Wednesday, October 11, 2023

Finding Gratitude

Imagine you wake up in the morning and find that armed terrorists are smashing in your front door with rifle butts.

The next thing you know, you and your family are pushed to the floor, and your hands are secured behind your back with plastic ties.  You are frozen in terror as your family is brutalized and screamed at before being executed before your eyes one by one.  Maybe you are the only one to survive, because you are being taken hostage into unknown territory to be held for ransom by savage animals.

While this may be something extreme for you to imagine, it was the unspeakable horror for many families in southern Israel this past weekend.

I bring up this example because many of us sometimes have trouble finding something to be grateful for – especially in early recovery.  But if we only look at the lives we lead in this state and in our country we can find many things to be grateful for.  In spite of political turmoil in our own country, we have a great deal of security in our lives, compared to the events the Israelis experienced this last Saturday. That alone is something to be grateful for.

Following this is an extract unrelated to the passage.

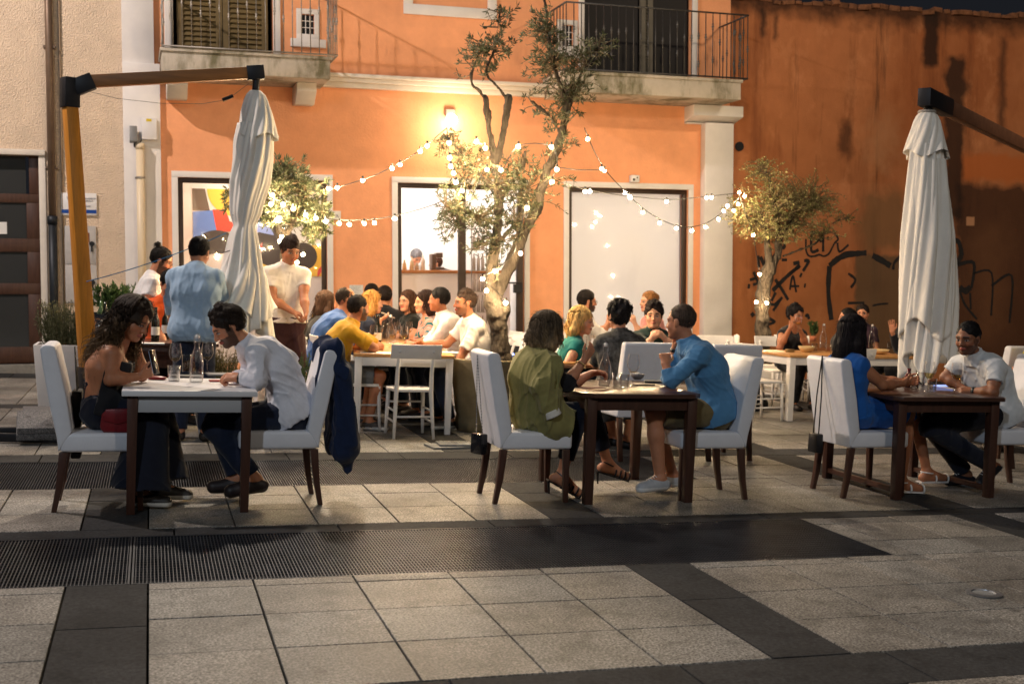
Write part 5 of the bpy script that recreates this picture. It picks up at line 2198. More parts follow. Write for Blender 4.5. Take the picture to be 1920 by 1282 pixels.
# left umbrella
YU = 11.0
top = J(131, 190, YU)
bot = J(166, 690, YU)
bx = bot * (1, 1, 0)
t = thing('cantilever_umbrella', 'closed cream cantilever umbrella with varnished timber mast at the left', 'umbrella', bx)
b = MB()
d_ = nz((.35, -1, 0))
b.bar(bot - bx + (0, 0, -.02), top - bx, .125, .125, (.42, -.9, 0), .105, .105)
b.build('mast', glulam, t, bevel=.006)
b = MB()
b.bar((0, 0, .02), bot - bx + (0, 0, .01), .15, .15, (.42, -.9, 0))
b.build('sleeve', iron_dark, t, bevel=.006)
a0, a1 = J(146, 160, YU), J(478, 137, YU)
b = MB()
b.bar(J(168, 153, YU) - bx, J(466, 137.5, YU) - bx, .075, .105, (0, 0, 1))
b.build('arm', glulam_arm, t, bevel=.005)
b = MB()
b.bar(J(131, 202, YU) - bx, J(131.5, 146, YU) - bx, .13, .13, (.42, -.9, 0))
b.bar(J(140, 165, YU) - bx, J(175, 152, YU) - bx, .10, .14, (0, 0, 1))
b.build('elbow_bracket', iron_dark, t, bevel=.006)
b = MB()
b.bar(J(463, 138, YU) - bx, J(495, 136, YU) - bx, .095, .125, (0, 0, 1))
b.tube([J(481, 140, YU) - bx, J(479, 176, YU) - bx], .032, 10)
b.build('head_bracket', iron_dark, t, bevel=.004)


def px_ctr(pts, Y, base):
    n = len(pts)
    return [(i, J(x, y, Y) - base) for i, x, y in pts]


canopy('canopy', t, px_ctr([(0, 478, 232), (.25, 474, 300), (.55, 462, 385), (.72, 457, 440), (1, 455, 628)], YU, bx),
       [(0, .13, .22), (.12, .155, .25), (.4, .165, .22), (.60, .125, .18), (.665, .088, .14), (.70, .105, .16), (.85, .19, .26), (1, .235, .36)], 9, 3, canvas, hem=.07)
canopy('overlap', t, px_ctr([(0, 457, 449), (1, 452, 588)], YU, bx), [(0, .096, .12), (.5, .195, .2), (1, .262, .26)], 6, 8, canvas2, hem=.06)
canopy('vent_cap', t, px_ctr([(0, 479, 171), (.3, 480, 190), (1, 484, 258)], YU, bx), [(0, .045, .05), (.12, .075, .10), (.5, .12, .16), (1, .165, .24)], 7, 5, canvas, hem=.03)
b = MB()
for px_, py_ in ((459, 402), (457, 451)):
    c = J(px_, py_, YU) - bx
    b.tube([(c[0] + .112 * math.cos(a), c[1] + .112 * math.sin(a), c[2] + .015 * math.cos(a)) for a in np.linspace(0, 6.283, 28)], .0055, 5, cap=False)
b.tube([J(430, 470, YU) - bx + (0, -.1, 0), J(405, 478, YU) - bx + (0, -.1, 0)], .005, 5)
b.build('tie_cord', mat('dark_cord', lin((70, 60, 60)), .8), t)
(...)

This blog is not long enough for me to list the many things that I'm grateful for.  But I can be grateful for such mundane things as having enough to eat, employment, an automobile, and a roof over my head.  Yet at times I hear recovering alcoholics and addicts whine about the most basic things.

And I understand this. Because 32 years ago I was in new recovery myself. And I had this attitude of feeling sorry for myself at times. I would whine about poor me. What did I do to deserve this? Doesn't the world know who I am?

But today, with the perspective of having many years of recovery behind me, I'm grateful when I wake up in the morning and can open my eyes.  I'm grateful for my job.  I'm grateful for my friends.  I'm grateful for the people I love and the people who love me.  I'm grateful that I have my family back in my life – something that wasn't true when I first got sober.

My counsel to anyone reading this is to take an inventory of what you're grateful for.  You'll find many things – some of them minor and seemingly inconsequential – that maybe you haven't noticed before.

But these little things are the grist of our lives, the things that make up our very existence.  The things that make a life in sobriety so beautiful.